Data block>
----

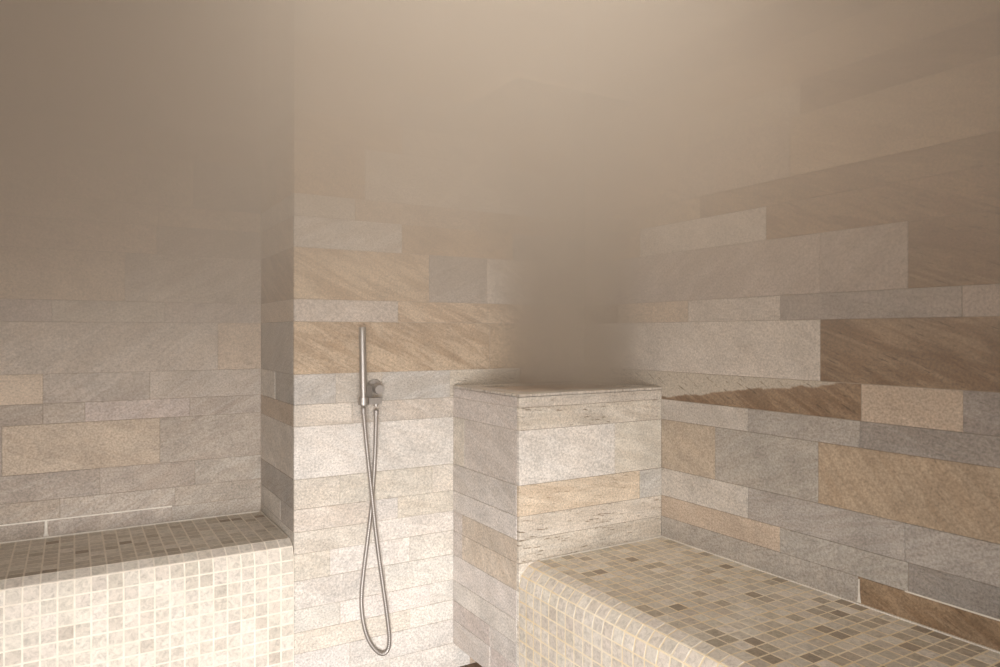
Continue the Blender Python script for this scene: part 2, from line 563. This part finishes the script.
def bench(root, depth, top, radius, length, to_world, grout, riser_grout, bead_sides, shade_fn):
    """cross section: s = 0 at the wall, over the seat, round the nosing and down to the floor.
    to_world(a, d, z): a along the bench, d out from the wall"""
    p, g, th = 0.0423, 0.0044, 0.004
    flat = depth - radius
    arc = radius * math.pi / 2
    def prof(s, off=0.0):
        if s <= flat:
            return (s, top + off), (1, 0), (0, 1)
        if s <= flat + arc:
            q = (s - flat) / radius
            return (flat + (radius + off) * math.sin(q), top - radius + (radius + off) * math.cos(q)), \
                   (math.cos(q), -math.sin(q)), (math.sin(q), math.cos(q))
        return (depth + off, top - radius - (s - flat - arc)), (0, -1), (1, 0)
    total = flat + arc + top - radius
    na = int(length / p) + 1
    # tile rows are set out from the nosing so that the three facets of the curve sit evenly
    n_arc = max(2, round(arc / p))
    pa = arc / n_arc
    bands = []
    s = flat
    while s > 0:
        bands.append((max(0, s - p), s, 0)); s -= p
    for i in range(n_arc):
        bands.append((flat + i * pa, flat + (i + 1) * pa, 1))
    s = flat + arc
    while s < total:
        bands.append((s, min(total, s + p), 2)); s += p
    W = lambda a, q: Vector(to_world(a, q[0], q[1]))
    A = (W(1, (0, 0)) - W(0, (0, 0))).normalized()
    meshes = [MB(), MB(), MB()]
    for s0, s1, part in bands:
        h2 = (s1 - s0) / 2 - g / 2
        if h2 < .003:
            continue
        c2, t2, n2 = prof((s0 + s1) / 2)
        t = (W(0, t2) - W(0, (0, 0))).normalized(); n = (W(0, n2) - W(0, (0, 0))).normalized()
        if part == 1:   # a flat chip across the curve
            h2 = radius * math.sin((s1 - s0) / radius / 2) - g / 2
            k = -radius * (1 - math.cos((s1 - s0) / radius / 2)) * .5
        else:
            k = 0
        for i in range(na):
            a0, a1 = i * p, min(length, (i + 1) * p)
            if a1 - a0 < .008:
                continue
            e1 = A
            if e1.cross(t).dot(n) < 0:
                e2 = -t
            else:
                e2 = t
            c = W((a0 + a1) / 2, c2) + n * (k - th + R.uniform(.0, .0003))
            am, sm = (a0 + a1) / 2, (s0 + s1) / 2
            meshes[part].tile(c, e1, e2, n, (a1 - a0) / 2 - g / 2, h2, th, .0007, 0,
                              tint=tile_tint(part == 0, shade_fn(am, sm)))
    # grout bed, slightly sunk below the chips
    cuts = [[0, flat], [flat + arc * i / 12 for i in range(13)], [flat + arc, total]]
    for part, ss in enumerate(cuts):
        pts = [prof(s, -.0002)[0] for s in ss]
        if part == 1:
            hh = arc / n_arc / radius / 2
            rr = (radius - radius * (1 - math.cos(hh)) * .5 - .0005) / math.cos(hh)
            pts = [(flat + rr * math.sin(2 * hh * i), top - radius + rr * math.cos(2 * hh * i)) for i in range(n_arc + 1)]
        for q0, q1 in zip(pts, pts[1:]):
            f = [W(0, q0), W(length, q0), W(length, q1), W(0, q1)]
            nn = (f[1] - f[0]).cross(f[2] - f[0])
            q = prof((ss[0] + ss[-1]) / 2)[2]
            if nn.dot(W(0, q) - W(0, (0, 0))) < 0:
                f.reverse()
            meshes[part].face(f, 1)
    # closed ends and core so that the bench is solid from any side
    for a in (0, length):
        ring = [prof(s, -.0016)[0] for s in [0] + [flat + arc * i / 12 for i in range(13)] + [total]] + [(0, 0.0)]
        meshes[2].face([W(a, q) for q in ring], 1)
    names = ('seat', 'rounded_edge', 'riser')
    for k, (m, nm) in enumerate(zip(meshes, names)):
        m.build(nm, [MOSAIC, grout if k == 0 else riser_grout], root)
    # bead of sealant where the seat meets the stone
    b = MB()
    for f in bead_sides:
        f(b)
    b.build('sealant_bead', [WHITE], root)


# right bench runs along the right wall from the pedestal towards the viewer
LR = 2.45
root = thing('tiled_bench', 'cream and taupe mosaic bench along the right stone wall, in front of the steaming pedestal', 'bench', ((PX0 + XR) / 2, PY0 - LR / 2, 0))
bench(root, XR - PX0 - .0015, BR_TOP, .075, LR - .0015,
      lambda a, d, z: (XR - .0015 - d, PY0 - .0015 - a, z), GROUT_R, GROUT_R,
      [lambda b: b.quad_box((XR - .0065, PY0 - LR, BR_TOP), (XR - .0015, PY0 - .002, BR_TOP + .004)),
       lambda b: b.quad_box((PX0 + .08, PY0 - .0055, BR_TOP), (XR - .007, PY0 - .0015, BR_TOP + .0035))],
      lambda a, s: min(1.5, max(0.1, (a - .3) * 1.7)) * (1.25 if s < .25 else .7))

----

Challenge> Transcribe the preceding listing in its entirety and with exact wording, leaving out pictures.

Task response>
Continue the Blender Python script for this scene: part 2, from line 563. This part finishes the script.
def bench(root, depth, top, radius, length, to_world, grout, riser_grout, bead_sides, shade_fn):
    """cross section: s = 0 at the wall, over the seat, round the nosing and down to the floor.
    to_world(a, d, z): a along the bench, d out from the wall"""
    p, g, th = 0.0423, 0.0044, 0.004
    flat = depth - radius
    arc = radius * math.pi / 2
    def prof(s, off=0.0):
        if s <= flat:
            return (s, top + off), (1, 0), (0, 1)
        if s <= flat + arc:
            q = (s - flat) / radius
            return (flat + (radius + off) * math.sin(q), top - radius + (radius + off) * math.cos(q)), \
                   (math.cos(q), -math.sin(q)), (math.sin(q), math.cos(q))
        return (depth + off, top - radius - (s - flat - arc)), (0, -1), (1, 0)
    total = flat + arc + top - radius
    na = int(length / p) + 1
    # tile rows are set out from the nosing so that the three facets of the curve sit evenly
    n_arc = max(2, round(arc / p))
    pa = arc / n_arc
    bands = []
    s = flat
    while s > 0:
        bands.append((max(0, s - p), s, 0)); s -= p
    for i in range(n_arc):
        bands.append((flat + i * pa, flat + (i + 1) * pa, 1))
    s = flat + arc
    while s < total:
        bands.append((s, min(total, s + p), 2)); s += p
    W = lambda a, q: Vector(to_world(a, q[0], q[1]))
    A = (W(1, (0, 0)) - W(0, (0, 0))).normalized()
    meshes = [MB(), MB(), MB()]
    for s0, s1, part in bands:
        h2 = (s1 - s0) / 2 - g / 2
        if h2 < .003:
            continue
        c2, t2, n2 = prof((s0 + s1) / 2)
        t = (W(0, t2) - W(0, (0, 0))).normalized(); n = (W(0, n2) - W(0, (0, 0))).normalized()
        if part == 1:   # a flat chip across the curve
            h2 = radius * math.sin((s1 - s0) / radius / 2) - g / 2
            k = -radius * (1 - math.cos((s1 - s0) / radius / 2)) * .5
        else:
            k = 0
        for i in range(na):
            a0, a1 = i * p, min(length, (i + 1) * p)
            if a1 - a0 < .008:
                continue
            e1 = A
            if e1.cross(t).dot(n) < 0:
                e2 = -t
            else:
                e2 = t
            c = W((a0 + a1) / 2, c2) + n * (k - th + R.uniform(.0, .0003))
            am, sm = (a0 + a1) / 2, (s0 + s1) / 2
            meshes[part].tile(c, e1, e2, n, (a1 - a0) / 2 - g / 2, h2, th, .0007, 0,
                              tint=tile_tint(part == 0, shade_fn(am, sm)))
    # grout bed, slightly sunk below the chips
    cuts = [[0, flat], [flat + arc * i / 12 for i in range(13)], [flat + arc, total]]
    for part, ss in enumerate(cuts):
        pts = [prof(s, -.0002)[0] for s in ss]
        if part == 1:
            hh = arc / n_arc / radius / 2
            rr = (radius - radius * (1 - math.cos(hh)) * .5 - .0005) / math.cos(hh)
            pts = [(flat + rr * math.sin(2 * hh * i), top - radius + rr * math.cos(2 * hh * i)) for i in range(n_arc + 1)]
        for q0, q1 in zip(pts, pts[1:]):
            f = [W(0, q0), W(length, q0), W(length, q1), W(0, q1)]
            nn = (f[1] - f[0]).cross(f[2] - f[0])
            q = prof((ss[0] + ss[-1]) / 2)[2]
            if nn.dot(W(0, q) - W(0, (0, 0))) < 0:
                f.reverse()
            meshes[part].face(f, 1)
    # closed ends and core so that the bench is solid from any side
    for a in (0, length):
        ring = [prof(s, -.0016)[0] for s in [0] + [flat + arc * i / 12 for i in range(13)] + [total]] + [(0, 0.0)]
        meshes[2].face([W(a, q) for q in ring], 1)
    names = ('seat', 'rounded_edge', 'riser')
    for k, (m, nm) in enumerate(zip(meshes, names)):
        m.build(nm, [MOSAIC, grout if k == 0 else riser_grout], root)
    # bead of sealant where the seat meets the stone
    b = MB()
    for f in bead_sides:
        f(b)
    b.build('sealant_bead', [WHITE], root)


# right bench runs along the right wall from the pedestal towards the viewer
LR = 2.45
root = thing('tiled_bench', 'cream and taupe mosaic bench along the right stone wall, in front of the steaming pedestal', 'bench', ((PX0 + XR) / 2, PY0 - LR / 2, 0))
bench(root, XR - PX0 - .0015, BR_TOP, .075, LR - .0015,
      lambda a, d, z: (XR - .0015 - d, PY0 - .0015 - a, z), GROUT_R, GROUT_R,
      [lambda b: b.quad_box((XR - .0065, PY0 - LR, BR_TOP), (XR - .0015, PY0 - .002, BR_TOP + .004)),
       lambda b: b.quad_box((PX0 + .08, PY0 - .0055, BR_TOP), (XR - .007, PY0 - .0015, BR_TOP + .0035))],
      lambda a, s: min(1.5, max(0.1, (a - .3) * 1.7)) * (1.25 if s < .25 else .7))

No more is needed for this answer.